Thursday, December 21, 2006

BULLETHOLES IN THE FOOT

I have worked on a post concerning the show ‘Hells Kitchen” but it never comes out right as I end up ranting even more maniacally than the jerk on the show. Instead I willl share with you a little story of how low key it can be when a real Chef cuts your nuts off.
I have to wonder if my freind 'ol lady http://eclectictales.blogspot.com/ knows Gaspar.
I was working for a Hungarian named Gaspar. I swear this man was part Vampire as you always felt a little bloodless after he got through with you. I was P.M. Sous Chef, which means you are accountable for everything while being responsible for nothing in particular.
I had decided I had had enough of Gaspar and a major Hotel chain that I had given Blood Sweat and Tears to for 10 years.
I marched myself into Gaspars office. He was there, it seemed, 20 hours a day, and this is what I said;
“I would like to give you, Sir, my two weeks notice. Of course, if you would like to shoot me on out of here right now, well, that would be jst fine with me.”
There were two things that I hoped for when I went in there... one was the notion that I could somehow rattle this cold blooded creature, and the other which was more important, that he send me on home today... I really had had enough.
Gaspar never even looked up. He set down his pen, slowly stirred his coffee, raised it to his lips and before he took a sip, I could see the smile begin to form on his lips. With the cup still inches from his lips he finally looks at me over the top of his glasses and says;
“No, no, Steve, I will accept your two weeks notice and you can work it on out.”
So much for going home today. Then he says
“On your last day we will all have Champagne, no?
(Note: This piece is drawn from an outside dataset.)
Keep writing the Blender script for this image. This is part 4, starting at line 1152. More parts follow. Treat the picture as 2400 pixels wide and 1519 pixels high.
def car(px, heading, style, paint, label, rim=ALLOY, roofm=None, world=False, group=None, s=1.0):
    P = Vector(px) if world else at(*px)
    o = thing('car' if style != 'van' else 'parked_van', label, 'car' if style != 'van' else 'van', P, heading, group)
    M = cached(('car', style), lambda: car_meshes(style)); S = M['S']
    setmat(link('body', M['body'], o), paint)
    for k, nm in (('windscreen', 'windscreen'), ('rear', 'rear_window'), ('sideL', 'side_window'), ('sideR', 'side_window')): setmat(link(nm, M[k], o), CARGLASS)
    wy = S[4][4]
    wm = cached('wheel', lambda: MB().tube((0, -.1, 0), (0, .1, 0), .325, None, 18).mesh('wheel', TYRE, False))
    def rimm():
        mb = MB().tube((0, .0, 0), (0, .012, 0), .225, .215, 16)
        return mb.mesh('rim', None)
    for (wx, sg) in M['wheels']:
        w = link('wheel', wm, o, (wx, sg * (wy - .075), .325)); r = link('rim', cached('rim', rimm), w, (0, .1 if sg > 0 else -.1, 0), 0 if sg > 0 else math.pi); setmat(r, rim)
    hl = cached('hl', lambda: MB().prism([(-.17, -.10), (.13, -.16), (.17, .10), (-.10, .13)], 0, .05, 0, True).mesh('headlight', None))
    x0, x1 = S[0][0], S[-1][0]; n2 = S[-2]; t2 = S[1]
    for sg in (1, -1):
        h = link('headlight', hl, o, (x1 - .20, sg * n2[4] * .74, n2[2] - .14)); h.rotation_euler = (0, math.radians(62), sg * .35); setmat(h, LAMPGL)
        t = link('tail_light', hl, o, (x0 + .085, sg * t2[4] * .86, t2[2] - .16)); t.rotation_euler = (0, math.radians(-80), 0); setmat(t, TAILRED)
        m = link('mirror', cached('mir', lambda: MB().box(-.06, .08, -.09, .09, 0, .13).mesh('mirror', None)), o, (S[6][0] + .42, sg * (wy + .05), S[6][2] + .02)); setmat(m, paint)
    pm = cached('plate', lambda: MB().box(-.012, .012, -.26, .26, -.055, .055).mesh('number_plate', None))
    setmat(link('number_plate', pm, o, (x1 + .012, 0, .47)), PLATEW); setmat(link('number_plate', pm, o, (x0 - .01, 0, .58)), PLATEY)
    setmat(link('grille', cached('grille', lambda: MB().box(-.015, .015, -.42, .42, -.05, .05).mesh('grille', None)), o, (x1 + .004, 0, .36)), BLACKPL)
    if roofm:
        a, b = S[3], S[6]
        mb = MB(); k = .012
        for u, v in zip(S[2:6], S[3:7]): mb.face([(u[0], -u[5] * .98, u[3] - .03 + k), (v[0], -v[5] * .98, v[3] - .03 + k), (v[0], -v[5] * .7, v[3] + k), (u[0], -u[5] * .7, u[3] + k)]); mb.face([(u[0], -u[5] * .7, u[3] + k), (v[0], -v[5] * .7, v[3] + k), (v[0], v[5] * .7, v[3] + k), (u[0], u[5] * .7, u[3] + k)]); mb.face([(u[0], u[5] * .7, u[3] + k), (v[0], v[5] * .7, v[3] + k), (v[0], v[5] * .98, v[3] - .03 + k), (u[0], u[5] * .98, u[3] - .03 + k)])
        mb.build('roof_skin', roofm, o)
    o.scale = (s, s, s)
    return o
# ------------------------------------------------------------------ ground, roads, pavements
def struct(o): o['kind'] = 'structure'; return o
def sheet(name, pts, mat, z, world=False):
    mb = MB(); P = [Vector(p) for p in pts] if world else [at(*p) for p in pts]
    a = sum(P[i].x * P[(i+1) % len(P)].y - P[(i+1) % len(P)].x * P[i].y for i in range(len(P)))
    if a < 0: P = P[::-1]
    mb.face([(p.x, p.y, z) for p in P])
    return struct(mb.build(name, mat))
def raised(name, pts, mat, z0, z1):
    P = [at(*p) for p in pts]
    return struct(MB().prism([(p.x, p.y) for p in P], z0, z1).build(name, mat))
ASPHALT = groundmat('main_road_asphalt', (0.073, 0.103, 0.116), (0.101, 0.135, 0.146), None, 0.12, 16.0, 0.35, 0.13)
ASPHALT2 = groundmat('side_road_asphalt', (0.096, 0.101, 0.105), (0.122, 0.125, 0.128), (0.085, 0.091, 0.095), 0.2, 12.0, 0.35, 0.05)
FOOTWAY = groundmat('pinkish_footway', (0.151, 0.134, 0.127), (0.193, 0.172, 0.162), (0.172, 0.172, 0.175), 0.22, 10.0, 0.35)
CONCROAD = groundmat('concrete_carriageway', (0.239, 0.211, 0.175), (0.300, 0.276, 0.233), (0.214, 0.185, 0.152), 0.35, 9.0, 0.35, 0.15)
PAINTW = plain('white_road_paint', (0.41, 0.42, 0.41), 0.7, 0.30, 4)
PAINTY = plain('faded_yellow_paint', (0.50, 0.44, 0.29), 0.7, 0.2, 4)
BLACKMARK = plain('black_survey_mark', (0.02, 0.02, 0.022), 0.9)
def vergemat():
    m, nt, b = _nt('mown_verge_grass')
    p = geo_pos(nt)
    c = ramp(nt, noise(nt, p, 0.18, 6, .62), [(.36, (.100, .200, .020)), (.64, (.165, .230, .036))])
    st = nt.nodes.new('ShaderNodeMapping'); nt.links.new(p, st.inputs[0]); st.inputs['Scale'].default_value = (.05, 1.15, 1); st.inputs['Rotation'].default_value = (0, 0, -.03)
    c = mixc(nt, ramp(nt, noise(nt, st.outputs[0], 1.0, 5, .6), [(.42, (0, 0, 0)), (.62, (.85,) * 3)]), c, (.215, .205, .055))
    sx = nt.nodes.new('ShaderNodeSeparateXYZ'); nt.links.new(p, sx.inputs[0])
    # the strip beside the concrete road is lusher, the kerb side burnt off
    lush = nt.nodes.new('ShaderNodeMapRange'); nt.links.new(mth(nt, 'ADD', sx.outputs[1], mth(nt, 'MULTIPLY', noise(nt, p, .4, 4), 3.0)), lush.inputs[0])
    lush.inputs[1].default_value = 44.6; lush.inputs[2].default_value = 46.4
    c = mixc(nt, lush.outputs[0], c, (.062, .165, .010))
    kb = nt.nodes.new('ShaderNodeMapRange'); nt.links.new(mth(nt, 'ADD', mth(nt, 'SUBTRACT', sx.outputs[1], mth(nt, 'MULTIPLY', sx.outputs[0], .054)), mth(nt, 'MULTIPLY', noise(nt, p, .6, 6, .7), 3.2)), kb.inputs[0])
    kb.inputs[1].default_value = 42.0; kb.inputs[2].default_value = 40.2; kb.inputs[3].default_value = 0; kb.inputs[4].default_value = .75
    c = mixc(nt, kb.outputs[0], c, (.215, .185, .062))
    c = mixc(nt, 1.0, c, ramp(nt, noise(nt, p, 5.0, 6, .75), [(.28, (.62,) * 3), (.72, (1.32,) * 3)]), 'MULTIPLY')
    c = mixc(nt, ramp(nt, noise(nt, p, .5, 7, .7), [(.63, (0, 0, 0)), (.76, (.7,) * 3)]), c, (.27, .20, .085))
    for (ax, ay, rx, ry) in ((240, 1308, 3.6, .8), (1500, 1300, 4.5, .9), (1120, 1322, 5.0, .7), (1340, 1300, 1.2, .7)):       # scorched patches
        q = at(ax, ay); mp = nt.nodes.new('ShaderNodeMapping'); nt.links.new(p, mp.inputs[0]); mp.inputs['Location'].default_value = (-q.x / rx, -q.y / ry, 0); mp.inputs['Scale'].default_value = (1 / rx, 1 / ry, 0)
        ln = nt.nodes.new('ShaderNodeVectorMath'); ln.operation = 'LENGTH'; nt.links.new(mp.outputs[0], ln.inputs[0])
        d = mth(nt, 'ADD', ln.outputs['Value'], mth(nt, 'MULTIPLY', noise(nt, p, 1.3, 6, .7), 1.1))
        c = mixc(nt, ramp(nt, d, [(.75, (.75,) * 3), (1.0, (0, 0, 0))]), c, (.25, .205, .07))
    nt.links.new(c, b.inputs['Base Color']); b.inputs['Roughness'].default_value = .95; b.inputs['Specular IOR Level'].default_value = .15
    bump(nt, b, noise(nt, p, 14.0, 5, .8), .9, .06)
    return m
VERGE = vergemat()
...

See, you don’t need to raise your voice or throw food or even threaten physical injury to cut a guys heart out. I will never forget that one, I tell you what.

I have been slow posting lately and will continue to be until after Christmas, probably after New Years, when I hope that I will be moving my account to a home based operation and avoid the fate of the many unemployed whose work related hits were far outnumbered by non- work related hits.

6 comments:

Dave said...

Probably is prudent to lay low until your home rig is up and running...

I got some use out of the champaign line a month or so ago when our unit manager announced that he was leaving to take a plant manager job in Canada. I hope he's doing well there.

Cheers!

Old Lady said...

Ooo! No I didn't know him, I knew others just as bad! Yes, it is much better to produce your blog at home, which is what I do. Where I work is so off the wall that I help bosses with paying bills and accessing their school work.

Barbara said...

So did you share champagne on the last day? I hope it was good stuff!

Mother of Invention said...

Did this happen a long time ago? I hope you are much happier for doing that. Do you mean you have been blogging at work and are now going to blog from home? (I'm slow lately!)

Thanks for the funny comment on my blog! You crack me up sometimes!

GrizzBabe said...

You're right, he is part vampire!

steve said...

His assistant told me later that I had rattled the Old Man as little bit... but you would never have known it...My last day I never saw the guy and there was no Champagne... i would love to see him someday... butter would not melt in this guys mouth.
MOI-It was november of '89 I think...
ol' lady- gaspar became notorius for "falling off the wagon" during the super Bowl preparations in New orleans one year later.
Gaspar was the opening Chef for "The Windows of the World" at the top of the Trade Center when they opened in the early '70's...he was a World Class Chef.